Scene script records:

═══

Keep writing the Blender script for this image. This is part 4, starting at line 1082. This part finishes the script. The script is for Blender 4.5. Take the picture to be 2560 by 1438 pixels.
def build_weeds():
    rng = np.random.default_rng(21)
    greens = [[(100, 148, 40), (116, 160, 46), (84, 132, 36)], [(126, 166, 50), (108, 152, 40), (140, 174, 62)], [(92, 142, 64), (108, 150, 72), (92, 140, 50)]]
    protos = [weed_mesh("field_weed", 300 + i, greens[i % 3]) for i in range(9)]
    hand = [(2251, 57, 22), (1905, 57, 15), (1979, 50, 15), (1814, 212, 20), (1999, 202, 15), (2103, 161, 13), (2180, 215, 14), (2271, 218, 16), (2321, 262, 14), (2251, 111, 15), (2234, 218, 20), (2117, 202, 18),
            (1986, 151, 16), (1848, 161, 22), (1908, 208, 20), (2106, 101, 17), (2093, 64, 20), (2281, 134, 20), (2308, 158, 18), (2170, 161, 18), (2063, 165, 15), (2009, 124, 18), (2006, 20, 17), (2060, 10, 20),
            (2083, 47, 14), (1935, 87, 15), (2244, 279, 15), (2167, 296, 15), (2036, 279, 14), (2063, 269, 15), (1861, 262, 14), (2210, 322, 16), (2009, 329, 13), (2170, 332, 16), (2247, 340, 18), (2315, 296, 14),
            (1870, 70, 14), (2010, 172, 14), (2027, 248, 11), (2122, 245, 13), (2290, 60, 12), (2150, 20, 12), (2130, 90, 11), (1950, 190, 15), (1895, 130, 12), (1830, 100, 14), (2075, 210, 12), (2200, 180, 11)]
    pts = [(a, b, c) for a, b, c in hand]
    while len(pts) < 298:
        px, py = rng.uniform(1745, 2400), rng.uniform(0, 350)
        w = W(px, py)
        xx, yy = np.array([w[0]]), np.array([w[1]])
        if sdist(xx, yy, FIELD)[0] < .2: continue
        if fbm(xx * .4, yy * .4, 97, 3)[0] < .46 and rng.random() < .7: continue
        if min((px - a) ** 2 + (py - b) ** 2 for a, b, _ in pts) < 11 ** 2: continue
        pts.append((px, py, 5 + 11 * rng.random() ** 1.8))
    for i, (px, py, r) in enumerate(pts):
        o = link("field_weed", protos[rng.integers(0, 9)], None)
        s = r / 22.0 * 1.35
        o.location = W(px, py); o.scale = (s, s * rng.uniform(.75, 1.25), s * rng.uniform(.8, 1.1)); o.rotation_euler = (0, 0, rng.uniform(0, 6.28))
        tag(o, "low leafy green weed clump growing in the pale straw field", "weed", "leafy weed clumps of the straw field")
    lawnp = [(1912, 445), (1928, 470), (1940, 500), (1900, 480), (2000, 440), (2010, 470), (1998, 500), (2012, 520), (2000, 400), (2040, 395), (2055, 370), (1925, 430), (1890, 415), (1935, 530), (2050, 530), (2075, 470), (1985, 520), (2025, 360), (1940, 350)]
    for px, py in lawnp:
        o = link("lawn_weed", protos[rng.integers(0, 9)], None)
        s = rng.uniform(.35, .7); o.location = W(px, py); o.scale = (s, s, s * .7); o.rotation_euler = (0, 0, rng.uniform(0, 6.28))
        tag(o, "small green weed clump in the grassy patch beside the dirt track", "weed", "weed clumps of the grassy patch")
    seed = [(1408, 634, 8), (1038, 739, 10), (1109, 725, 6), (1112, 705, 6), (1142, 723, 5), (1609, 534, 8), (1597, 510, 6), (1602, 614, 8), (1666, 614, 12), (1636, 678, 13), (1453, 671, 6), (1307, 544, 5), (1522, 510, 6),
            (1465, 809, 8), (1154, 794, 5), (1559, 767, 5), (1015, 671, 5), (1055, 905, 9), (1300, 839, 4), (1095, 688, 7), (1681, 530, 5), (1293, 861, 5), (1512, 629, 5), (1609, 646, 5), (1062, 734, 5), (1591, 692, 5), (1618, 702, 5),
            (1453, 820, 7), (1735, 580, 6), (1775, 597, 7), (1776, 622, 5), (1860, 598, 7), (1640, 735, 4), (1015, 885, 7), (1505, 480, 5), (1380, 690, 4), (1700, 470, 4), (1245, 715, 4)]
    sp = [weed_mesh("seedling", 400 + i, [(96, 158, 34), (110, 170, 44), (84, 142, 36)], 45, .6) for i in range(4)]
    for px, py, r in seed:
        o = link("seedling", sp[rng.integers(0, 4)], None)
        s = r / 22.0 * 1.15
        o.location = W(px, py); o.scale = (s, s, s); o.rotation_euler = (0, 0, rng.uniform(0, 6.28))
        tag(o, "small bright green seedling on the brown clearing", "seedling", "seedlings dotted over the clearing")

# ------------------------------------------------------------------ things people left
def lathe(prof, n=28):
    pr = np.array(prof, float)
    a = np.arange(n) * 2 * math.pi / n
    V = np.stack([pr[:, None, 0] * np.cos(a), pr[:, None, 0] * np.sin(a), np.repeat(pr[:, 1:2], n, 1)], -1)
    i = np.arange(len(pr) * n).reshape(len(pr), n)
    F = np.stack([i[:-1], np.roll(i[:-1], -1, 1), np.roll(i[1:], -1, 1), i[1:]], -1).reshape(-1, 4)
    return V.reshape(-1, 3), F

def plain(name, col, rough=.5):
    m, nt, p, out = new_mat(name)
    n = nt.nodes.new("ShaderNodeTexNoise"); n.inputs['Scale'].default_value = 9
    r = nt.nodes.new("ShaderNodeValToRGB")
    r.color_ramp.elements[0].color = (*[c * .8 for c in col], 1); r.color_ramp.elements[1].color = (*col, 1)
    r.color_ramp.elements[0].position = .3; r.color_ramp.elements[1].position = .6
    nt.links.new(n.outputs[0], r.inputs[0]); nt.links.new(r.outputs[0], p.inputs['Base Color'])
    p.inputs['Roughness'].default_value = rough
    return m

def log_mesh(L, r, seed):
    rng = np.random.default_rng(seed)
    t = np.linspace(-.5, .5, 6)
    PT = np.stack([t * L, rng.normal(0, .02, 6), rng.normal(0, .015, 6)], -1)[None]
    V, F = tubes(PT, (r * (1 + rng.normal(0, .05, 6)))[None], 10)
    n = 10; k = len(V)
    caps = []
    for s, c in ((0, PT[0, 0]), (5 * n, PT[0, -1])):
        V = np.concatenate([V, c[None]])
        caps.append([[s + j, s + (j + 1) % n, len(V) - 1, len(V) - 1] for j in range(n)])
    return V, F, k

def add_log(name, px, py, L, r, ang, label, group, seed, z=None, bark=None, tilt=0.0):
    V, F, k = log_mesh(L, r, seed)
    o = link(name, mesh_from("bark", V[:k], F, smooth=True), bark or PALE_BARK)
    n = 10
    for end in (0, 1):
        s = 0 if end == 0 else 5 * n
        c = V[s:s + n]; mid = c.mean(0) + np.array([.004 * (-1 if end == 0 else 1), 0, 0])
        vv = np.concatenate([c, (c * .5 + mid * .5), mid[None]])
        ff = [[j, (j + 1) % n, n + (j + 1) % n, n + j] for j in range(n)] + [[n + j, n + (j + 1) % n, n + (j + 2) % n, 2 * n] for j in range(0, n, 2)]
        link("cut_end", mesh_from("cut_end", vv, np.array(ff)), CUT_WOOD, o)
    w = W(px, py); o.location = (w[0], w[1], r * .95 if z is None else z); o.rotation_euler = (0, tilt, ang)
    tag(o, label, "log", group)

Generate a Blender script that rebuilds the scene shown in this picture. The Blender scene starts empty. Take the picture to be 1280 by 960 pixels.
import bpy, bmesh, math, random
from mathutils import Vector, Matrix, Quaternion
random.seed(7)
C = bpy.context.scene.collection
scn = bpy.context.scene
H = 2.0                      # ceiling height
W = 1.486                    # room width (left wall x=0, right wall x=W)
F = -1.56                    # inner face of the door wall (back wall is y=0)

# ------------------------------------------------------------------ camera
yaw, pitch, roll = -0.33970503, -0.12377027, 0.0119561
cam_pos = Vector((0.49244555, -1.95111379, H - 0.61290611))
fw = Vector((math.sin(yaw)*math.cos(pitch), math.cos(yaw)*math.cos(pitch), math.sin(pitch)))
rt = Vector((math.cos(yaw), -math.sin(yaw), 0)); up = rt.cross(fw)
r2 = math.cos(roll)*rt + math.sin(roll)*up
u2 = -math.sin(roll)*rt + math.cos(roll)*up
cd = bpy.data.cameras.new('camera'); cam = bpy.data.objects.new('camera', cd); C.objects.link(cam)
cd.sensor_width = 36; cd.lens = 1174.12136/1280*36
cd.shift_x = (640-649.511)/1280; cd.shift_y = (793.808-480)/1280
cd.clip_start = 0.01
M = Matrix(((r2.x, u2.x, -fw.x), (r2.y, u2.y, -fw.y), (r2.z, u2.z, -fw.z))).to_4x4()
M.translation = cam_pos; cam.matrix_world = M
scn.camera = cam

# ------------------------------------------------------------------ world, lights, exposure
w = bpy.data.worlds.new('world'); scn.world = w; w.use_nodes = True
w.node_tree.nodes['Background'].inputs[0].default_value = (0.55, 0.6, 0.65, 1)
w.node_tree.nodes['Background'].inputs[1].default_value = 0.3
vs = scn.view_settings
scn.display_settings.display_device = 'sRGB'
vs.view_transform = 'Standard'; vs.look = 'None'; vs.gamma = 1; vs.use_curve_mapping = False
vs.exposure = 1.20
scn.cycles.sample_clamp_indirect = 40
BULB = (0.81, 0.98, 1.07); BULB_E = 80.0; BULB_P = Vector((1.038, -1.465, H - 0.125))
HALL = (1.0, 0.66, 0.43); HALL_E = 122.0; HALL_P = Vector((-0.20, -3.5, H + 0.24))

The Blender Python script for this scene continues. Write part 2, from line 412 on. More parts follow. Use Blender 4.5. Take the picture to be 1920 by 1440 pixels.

═══

Stated goal: Would you quote everything above from the line containing "Generate a Blender" down to the line containing "scn.camera = cam"? Include both of those lines and nothing else.

Written reply:
Generate a Blender script that rebuilds the scene shown in this picture. The Blender scene starts empty. Take the picture to be 1280 by 960 pixels.
import bpy, bmesh, math, random
from mathutils import Vector, Matrix, Quaternion
random.seed(7)
C = bpy.context.scene.collection
scn = bpy.context.scene
H = 2.0                      # ceiling height
W = 1.486                    # room width (left wall x=0, right wall x=W)
F = -1.56                    # inner face of the door wall (back wall is y=0)

# ------------------------------------------------------------------ camera
yaw, pitch, roll = -0.33970503, -0.12377027, 0.0119561
cam_pos = Vector((0.49244555, -1.95111379, H - 0.61290611))
fw = Vector((math.sin(yaw)*math.cos(pitch), math.cos(yaw)*math.cos(pitch), math.sin(pitch)))
rt = Vector((math.cos(yaw), -math.sin(yaw), 0)); up = rt.cross(fw)
r2 = math.cos(roll)*rt + math.sin(roll)*up
u2 = -math.sin(roll)*rt + math.cos(roll)*up
cd = bpy.data.cameras.new('camera'); cam = bpy.data.objects.new('camera', cd); C.objects.link(cam)
cd.sensor_width = 36; cd.lens = 1174.12136/1280*36
cd.shift_x = (640-649.511)/1280; cd.shift_y = (793.808-480)/1280
cd.clip_start = 0.01
M = Matrix(((r2.x, u2.x, -fw.x), (r2.y, u2.y, -fw.y), (r2.z, u2.z, -fw.z))).to_4x4()
M.translation = cam_pos; cam.matrix_world = M
scn.camera = cam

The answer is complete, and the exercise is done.